I think a hotter thread on the story is this recent surge in the Tevatron's ability to produce luminosity. This is more relevent to our story, it feeds the science arm of our film, and it makes the notion that the Tevatron will soon shut down slightly more bittersweet. Remember when the Hubble space telescope was slated for destruction? Imagine if in the last year or two it suddenly increased it's ability to see more clearly into deep space. It would make the notion of letting it burn up in the atmosphere seem more senseless. That's the way we feel about the Tevatron, despite the fact that CERN will be able to do ten times as much science: why shut it down when it is suddenly getting better and stronger? (FYI, the decision to shut down the Hubble is very similar to the decision to shut down the Tevatron: budget cuts by the President. Monica has suggested making this link more direct in our film; something we are considering.)

In fact, that's the same reasoning behind Fermilab's recent decision to extend the current run of the Tevatron. Normally, the accelerator gets shut down every November so they can get inside, do repairs, upgrade things, and generally brush out the cobwebs. They keep it offline for about 6 weeks, then fire it back up again. We were present when they achieved the startup (although I looked back and saw that I didn't write an entry about that... might have to write one after the fact) and run it for 10 months. Our film was designed to run for a complete start-up to shut-down cycle -- a year in the life, if you will. But not long ago they determined that the Tevatron was running so well and luminosity was so high that they'd be crazy to shut it down. They moved the maintenance shut down date to March 1 --- we plan to keep shooting until then, although it doesn't tie the bow so neatly to shoot for 15 months instead of one year. On the other hand, this builds a little momentum, especially where Ben is concerned...
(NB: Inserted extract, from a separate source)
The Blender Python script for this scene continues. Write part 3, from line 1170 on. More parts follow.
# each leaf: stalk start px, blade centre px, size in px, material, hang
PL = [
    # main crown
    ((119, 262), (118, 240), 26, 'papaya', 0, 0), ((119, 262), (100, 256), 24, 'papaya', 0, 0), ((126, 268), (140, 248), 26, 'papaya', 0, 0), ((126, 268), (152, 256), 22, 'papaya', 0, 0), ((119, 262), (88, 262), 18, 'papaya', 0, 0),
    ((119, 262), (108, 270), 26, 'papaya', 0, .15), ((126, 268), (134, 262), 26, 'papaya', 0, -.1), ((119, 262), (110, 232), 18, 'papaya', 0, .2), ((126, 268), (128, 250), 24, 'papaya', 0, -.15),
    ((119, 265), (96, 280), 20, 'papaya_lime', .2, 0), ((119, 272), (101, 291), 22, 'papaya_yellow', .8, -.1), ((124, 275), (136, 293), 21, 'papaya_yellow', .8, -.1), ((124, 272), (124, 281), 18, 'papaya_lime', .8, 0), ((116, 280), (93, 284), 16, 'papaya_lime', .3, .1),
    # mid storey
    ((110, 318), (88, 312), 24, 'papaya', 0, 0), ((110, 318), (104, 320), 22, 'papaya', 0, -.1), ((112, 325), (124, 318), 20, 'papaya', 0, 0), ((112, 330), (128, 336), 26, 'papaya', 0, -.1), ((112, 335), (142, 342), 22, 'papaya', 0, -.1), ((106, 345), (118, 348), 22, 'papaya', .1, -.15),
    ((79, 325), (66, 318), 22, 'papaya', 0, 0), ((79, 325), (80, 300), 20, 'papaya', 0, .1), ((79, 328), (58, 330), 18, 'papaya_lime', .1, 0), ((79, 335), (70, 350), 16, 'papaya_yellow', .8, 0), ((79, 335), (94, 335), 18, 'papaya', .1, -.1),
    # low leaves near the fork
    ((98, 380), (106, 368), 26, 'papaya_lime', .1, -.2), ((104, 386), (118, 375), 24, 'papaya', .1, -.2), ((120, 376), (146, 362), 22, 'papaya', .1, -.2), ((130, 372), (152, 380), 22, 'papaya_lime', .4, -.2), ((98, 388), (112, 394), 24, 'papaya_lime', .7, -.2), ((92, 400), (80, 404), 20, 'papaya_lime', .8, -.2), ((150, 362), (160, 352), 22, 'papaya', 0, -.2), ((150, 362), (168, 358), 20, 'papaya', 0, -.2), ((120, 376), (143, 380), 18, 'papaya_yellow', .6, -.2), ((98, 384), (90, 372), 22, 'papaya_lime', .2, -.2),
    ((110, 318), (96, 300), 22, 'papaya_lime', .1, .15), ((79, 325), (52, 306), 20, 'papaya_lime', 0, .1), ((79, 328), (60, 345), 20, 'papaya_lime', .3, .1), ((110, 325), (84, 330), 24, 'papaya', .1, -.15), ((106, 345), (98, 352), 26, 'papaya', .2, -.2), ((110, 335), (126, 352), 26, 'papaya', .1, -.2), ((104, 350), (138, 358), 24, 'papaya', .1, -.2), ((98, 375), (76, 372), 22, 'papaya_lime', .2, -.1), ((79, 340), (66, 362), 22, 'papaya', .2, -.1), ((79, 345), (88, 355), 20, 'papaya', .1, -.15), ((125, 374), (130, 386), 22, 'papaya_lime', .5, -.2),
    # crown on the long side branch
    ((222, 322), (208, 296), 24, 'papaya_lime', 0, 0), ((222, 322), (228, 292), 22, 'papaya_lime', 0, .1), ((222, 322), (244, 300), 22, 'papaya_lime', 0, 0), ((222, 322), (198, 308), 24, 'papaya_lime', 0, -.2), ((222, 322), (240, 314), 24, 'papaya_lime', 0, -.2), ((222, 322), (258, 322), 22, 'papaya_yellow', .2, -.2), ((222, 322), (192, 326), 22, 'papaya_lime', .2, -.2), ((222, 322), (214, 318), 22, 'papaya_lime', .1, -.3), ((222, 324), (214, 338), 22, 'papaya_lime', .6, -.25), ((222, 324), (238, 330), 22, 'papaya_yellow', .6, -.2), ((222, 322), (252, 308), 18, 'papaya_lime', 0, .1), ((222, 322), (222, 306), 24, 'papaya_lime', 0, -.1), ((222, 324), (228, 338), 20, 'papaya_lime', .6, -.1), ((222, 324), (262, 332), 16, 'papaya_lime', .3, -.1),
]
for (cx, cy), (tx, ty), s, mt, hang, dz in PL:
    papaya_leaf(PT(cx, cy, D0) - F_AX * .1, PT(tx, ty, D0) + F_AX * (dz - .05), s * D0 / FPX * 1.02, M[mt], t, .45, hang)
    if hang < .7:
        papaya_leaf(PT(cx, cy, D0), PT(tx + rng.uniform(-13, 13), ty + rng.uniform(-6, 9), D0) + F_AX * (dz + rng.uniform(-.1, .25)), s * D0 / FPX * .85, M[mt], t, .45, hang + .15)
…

As a final thought, I apologize for the dearth of posts in the late summer. But hopefully you readers are following along again --- so write in with some comments! I love to read your thoughts. And share this blog with anyone you think might find it interesting --- feel free to post links to it wherever and whenever. As always, thanks for reading...

Monday, November 21, 2005


In a project this long, the filmmaker has to do a lot of emails that essentially say, "Hello! Remember us? What are you doing?" I've been sending some of these emails out recently to our main characters. After nearly 12 months, we have to have a strong constitution when it becomes clear that we're not nearly as high on their priority list as they are on ours. In fact, it's safe to say we're no longer on anyone's priority list, and we have to find the balance between being annoying and persistent.

Luckily, over the last few months we've developed a good relationship with a few people who respond with enthusiasm. One is Ben, the experimental physicist and lead singer of the Fermilab band. He, more than anyone, seems to still have the fire burning in his belly to find the Higgs. He wrote back to say that recent developments have made him more confident than ever that they will find the Higgs --- not now, he cautioned, but within 2 or 3 years. He is preparing a report on his Higgs analysis that will be presented in January. My goal is to meet with him now to discuss his new-found optimism and then to be there in January when his analysis is presented and "blessed."

The fact that film will be finished before the "two or three years" has expired when Ben thinks they might find the Higgs doesn't pose a problem for me. While obviously it would be nice for a major discovery to be made during our filming, leaving the film with that question unanswered works ---- especially in light of America's current relationship with science. I'm convinced it will engage the viewer more, and perhaps pique enough curiosity that the average person, the person who before the film said "I don't really understand anything about science" might come away from the film and in a month or two think "hmmm... I wonder if they found the Higgs boson yet?" That to me would be an unqualified success.

I don't know ... maybe that makes me optimistic too.

Friday, November 11, 2005

Taking stock

Monica and I met at Le Peep yesterday, as we often do to discuss the project. It has been a slow second-half of the summer for the Atom Smashers --- and, I must confess, Monica, Andrew, Stef and I have been flung in different directions as of late. Monica has written and produced a play in Arizona (after all, she is a playwright before being a filmmaker), Stef has been in China documenting ancient burial caves, Andrew has been juggling 137 Films and several other free-lance projects, and I have been teaching at Northwestern and tweaking a short film that will be produced next May with the incredible assistance of IFP Chicago who awarded me a big fat Production Fund Grant. Both Andrew and Stef will be working with me on that project.

But back to The Atom Smashers: we now have approximately 125 hours of footage, and this will total out at around 160. Things have been quiet on the Fermilab front of late, but we will now enter into our final phase, where we schedule a final round of interviews with our main characters and prepare for the last technical moment of the film: capturing the "shutdown" of the Tevatron for scheduled maintenance. This was originally scheduled for November, but they have decided to extend the run through January since it has been performing so well. We need to make the arrangements to be in three locations at once: in the Main Control Room, in CDF, and in D0.

As well, we will soon begin the editing process, which in truth should have started by now. On Thursday Monica will begin digitizing the footage to hard drive. Once all 160 hours have been captured to hard drive, we will begin logging and transcribing. Anyone have a few hundred hours to kill?

As all this footage is being logged, we'll have an idea where we are and what we have and don't have. Sometime in January or February we'll consider any additional footage we need. One of Monica's short films is playing in Washington DC in February, so we might take another trip there to interview Natalie Angier, the New York Times journalist we weren't able to connect with on our first trip. My guess is that we'll try to hook up with Hastert and some others whom we missed as well.

In the meantime, we'll be fundraising like crazy since we've got a couple of thousand dollars of expenses to pay off by March. Ulp.